Plus, I got some swag: a free Larue Tactical Beverage Entry Tool and gun lube. Sweet.
Mark and I stayed afterwards to fire in the Mosquito. Like the P239, the Mosquito had some feed problems jamming problems due to being brand new. Also like the P239, I subconciously tightened up on it when it was misbehaving, which didn’t help matters. It’s impossible to conciously undo such subconcious changes; usually, I need to be distracted into not overthinking and then the issue magically resolves itself.
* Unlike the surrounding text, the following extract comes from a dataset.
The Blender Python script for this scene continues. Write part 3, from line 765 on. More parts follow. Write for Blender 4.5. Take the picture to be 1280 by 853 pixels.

A guy showed up with his girlfriend while we firing it in at the “plinking range.” She had never shot before and he was showing her the ropes. Poor girl. She fired one shot with a .22 pistol and declared that shooting was not for her. I know that one non-shooter shouldn’t spoil a day of shooty fun, but I think her BF was a pretty big jerk. She stood at the back of the range after that, fliching at every shot that was, while he continued to shoot pistol. As I said, we were at the plinking range – really, there’s a sign that says plinking range – which is a 30 yd mini range. Even though you’re allowed to shoot AR (air rifles) there, there are 2 rifle other ranges at the club! Not to mention that the plinking range has an extra long corrugated tin hood that extends towards the burm in order to prevent shots from firing up and over – and happens to cause a particularly nasty percussive echo. After 30 minutes had gone by, the same dude who was ignoring his GF as she stood there flinching with a mortified look on her face took out a friggin AK and starting firing that right next to us!!! Damn that thing was loud! I had to stop shooting and retreat from the firing line because my left ear was ringing so badly that it hurt. I bit my tongue. I wanted to say, “that’s some plinker you’ve got there,” but I’m working on being not-bitchy at the range. Mark was ready to go at this point but I wanted to fire 2 more mags through the Mosquito before quitting, so I stepped back up when Mr. Wonderful took a break from blowing out all of our eardrums with his AK.
…Remember how I said earlier that sometimes it takes a distraction for me to stop overthinking, and how that can affect my shooting? I had about 5 rounds to go when AK boy comes back and says, “just so y’all know, I’m gonna put the rest of this mag through the AK.”
Oh. Shit!
Bangbangbangbangbang, I’m done, not a single malfunction.
Yep. Shoots like a Sig.
“Ok, I’m happy (except for the pain in my ear), we can go now!”